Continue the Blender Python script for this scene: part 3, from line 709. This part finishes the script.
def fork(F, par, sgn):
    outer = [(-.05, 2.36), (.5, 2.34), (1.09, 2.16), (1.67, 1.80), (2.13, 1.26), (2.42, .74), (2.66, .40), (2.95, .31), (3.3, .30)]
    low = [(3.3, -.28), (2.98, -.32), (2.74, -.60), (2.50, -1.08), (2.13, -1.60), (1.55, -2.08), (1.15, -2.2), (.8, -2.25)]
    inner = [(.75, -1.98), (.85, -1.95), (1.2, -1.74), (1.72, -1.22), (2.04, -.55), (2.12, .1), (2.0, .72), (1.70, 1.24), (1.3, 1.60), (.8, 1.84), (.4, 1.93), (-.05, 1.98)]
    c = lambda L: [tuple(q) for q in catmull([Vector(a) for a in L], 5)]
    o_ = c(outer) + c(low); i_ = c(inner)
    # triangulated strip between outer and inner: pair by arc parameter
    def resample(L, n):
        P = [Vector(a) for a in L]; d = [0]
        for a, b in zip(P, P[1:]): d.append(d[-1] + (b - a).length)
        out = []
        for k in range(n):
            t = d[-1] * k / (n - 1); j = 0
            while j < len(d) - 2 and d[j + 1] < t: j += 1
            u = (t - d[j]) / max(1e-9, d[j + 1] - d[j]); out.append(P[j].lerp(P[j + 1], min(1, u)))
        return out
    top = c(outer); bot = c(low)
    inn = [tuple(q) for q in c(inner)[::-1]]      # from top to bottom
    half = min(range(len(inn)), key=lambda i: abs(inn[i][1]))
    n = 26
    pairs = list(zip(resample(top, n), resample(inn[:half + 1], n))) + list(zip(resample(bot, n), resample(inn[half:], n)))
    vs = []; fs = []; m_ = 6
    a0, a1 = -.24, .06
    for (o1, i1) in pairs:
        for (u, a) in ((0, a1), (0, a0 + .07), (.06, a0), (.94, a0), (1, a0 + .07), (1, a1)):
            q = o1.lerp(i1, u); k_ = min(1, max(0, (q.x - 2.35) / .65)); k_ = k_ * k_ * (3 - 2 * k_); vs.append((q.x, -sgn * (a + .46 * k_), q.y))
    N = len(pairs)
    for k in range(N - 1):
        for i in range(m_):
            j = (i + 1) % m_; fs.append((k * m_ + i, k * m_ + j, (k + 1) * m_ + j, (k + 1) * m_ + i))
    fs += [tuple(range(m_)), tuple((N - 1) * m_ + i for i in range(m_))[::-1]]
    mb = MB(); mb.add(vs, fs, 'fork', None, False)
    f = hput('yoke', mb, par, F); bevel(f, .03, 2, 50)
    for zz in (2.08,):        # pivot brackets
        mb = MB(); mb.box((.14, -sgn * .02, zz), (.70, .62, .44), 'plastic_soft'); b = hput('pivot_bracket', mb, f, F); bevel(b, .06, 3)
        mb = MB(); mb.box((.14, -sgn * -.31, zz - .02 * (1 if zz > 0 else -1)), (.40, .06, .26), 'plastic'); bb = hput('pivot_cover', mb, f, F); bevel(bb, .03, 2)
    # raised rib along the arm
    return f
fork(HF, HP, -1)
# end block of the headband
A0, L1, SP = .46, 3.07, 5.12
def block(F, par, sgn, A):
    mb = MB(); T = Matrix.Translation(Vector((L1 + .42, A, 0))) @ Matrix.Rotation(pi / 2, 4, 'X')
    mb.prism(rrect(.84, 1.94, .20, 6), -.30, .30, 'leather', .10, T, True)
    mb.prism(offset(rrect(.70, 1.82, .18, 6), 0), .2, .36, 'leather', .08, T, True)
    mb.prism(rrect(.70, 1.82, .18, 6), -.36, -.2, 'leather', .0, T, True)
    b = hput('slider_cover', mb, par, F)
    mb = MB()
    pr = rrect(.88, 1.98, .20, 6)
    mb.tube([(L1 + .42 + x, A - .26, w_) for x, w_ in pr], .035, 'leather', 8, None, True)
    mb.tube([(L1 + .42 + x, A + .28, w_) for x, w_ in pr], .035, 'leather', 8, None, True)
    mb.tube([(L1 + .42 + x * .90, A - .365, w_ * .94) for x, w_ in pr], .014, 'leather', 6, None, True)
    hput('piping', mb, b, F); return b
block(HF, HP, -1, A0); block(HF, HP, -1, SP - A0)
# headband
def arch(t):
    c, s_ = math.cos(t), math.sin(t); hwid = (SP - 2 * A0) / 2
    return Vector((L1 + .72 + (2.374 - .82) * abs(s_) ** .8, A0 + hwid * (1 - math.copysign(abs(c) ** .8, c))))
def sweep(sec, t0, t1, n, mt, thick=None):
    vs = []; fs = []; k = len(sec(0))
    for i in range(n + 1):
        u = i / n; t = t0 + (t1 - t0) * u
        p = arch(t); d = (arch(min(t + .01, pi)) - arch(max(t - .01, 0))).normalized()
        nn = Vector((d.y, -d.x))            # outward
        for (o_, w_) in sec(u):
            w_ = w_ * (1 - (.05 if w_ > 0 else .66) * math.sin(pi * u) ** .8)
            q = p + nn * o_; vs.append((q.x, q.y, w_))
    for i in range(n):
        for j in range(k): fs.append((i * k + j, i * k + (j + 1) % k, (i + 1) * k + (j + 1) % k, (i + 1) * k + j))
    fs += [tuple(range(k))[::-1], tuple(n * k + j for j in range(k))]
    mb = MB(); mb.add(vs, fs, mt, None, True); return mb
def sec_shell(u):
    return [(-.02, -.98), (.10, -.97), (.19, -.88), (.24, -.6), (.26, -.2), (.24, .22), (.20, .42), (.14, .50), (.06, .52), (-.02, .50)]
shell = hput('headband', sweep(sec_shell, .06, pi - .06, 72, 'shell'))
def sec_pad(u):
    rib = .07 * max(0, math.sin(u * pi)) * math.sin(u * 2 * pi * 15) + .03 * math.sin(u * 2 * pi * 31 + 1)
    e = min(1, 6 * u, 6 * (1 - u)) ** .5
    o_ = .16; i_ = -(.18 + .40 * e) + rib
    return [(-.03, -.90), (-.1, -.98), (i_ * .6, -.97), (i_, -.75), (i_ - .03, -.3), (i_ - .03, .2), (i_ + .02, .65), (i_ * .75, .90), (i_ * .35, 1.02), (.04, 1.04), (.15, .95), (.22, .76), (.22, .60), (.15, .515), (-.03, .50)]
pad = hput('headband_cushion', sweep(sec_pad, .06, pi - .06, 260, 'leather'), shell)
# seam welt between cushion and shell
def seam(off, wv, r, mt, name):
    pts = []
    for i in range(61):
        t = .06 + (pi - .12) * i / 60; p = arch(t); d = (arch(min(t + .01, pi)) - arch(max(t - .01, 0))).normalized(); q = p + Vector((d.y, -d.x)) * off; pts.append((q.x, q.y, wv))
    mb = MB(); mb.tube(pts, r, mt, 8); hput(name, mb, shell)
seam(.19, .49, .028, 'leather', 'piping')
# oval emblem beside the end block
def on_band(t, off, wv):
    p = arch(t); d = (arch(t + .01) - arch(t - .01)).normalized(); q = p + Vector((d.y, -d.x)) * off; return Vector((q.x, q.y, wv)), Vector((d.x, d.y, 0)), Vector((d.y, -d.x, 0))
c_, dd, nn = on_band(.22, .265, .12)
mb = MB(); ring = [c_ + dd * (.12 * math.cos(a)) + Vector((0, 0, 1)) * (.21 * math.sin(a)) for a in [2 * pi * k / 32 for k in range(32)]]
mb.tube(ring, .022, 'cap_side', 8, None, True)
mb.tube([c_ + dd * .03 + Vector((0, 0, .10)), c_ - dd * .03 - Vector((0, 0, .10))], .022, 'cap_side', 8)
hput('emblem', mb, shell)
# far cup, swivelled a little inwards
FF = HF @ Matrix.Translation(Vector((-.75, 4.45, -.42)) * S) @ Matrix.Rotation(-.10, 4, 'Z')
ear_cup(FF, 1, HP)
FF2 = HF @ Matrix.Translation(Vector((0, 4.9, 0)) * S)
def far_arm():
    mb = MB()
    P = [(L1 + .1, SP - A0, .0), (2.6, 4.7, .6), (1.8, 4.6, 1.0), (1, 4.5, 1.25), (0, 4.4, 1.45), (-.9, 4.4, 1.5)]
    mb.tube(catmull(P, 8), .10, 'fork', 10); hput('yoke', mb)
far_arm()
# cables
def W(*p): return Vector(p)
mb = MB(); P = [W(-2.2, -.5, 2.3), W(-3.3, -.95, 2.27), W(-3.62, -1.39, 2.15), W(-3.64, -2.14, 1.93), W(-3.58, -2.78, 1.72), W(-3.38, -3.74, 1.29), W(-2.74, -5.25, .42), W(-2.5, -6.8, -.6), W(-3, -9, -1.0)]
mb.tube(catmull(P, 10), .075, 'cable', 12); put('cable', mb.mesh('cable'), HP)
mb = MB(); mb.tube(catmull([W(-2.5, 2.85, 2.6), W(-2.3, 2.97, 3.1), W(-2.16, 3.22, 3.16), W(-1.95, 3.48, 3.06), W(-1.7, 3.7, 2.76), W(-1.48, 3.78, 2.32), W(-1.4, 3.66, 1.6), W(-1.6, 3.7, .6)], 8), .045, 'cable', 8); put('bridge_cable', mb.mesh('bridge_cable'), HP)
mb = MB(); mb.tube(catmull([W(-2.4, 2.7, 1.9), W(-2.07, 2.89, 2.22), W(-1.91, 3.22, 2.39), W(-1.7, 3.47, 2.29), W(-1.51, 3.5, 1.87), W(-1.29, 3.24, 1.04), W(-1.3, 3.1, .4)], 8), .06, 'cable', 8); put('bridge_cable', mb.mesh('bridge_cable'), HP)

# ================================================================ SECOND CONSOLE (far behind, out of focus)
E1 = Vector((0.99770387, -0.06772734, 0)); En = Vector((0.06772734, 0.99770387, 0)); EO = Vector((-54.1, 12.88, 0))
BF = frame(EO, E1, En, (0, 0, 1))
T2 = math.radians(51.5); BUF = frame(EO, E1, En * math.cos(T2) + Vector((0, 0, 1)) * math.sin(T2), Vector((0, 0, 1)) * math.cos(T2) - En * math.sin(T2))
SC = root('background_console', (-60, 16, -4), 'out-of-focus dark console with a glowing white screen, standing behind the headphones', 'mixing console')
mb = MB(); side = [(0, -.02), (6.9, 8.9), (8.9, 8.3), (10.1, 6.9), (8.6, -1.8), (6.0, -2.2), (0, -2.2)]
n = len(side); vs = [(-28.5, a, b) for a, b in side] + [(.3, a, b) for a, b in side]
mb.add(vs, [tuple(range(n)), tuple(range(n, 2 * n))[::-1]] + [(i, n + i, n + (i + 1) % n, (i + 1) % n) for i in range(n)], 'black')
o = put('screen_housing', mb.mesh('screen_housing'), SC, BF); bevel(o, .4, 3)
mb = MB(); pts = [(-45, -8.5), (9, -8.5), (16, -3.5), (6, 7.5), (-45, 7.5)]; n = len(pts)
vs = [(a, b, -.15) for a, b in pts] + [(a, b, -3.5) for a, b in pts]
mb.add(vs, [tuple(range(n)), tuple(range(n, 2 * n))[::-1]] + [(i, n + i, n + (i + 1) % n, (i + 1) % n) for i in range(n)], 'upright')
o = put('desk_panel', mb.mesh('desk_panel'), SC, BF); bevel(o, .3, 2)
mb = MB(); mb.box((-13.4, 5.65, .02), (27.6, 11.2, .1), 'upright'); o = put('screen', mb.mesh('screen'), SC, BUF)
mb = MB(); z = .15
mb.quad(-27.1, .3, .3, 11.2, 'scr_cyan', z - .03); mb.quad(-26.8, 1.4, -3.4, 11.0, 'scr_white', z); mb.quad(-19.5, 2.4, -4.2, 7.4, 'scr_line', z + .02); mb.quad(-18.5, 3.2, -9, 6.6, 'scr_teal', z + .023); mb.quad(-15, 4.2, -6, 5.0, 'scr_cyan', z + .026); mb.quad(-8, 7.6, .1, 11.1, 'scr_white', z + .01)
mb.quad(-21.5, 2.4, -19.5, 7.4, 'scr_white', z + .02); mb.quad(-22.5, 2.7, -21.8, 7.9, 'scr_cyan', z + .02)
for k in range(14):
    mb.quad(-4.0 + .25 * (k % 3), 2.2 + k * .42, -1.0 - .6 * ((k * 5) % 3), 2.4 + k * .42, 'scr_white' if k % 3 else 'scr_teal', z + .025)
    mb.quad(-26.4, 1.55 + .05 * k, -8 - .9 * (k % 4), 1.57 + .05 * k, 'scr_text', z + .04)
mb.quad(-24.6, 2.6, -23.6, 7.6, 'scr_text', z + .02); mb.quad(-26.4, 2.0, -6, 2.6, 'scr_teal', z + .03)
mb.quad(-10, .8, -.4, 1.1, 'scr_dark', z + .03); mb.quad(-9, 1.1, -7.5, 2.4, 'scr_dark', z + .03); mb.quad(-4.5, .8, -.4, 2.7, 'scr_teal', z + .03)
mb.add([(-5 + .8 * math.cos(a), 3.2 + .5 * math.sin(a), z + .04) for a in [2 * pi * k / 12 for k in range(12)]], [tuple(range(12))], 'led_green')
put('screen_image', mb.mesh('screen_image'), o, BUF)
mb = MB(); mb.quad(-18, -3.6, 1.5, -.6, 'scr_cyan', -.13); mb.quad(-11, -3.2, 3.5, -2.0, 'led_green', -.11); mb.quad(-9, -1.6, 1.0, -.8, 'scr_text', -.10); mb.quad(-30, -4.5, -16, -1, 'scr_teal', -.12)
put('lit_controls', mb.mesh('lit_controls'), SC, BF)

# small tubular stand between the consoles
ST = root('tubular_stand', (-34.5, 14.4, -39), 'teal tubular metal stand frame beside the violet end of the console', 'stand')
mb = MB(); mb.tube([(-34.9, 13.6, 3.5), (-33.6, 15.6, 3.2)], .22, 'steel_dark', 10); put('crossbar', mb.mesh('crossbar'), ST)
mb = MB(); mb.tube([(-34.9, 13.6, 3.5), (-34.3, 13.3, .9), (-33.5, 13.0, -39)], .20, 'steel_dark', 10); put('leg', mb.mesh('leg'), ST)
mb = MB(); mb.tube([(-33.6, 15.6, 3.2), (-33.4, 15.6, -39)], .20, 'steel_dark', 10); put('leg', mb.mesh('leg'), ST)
◆ ◆ ◆ ◆
WORK TO COMPLETE: For the listing above, identify each line bearing "from".

COMPLETE OUTPUT:
Continue the Blender Python script for this scene: part 3, from line 709. This part finishes the script.
    inn = [tuple(q) for q in c(inner)[::-1]]      # from top to bottom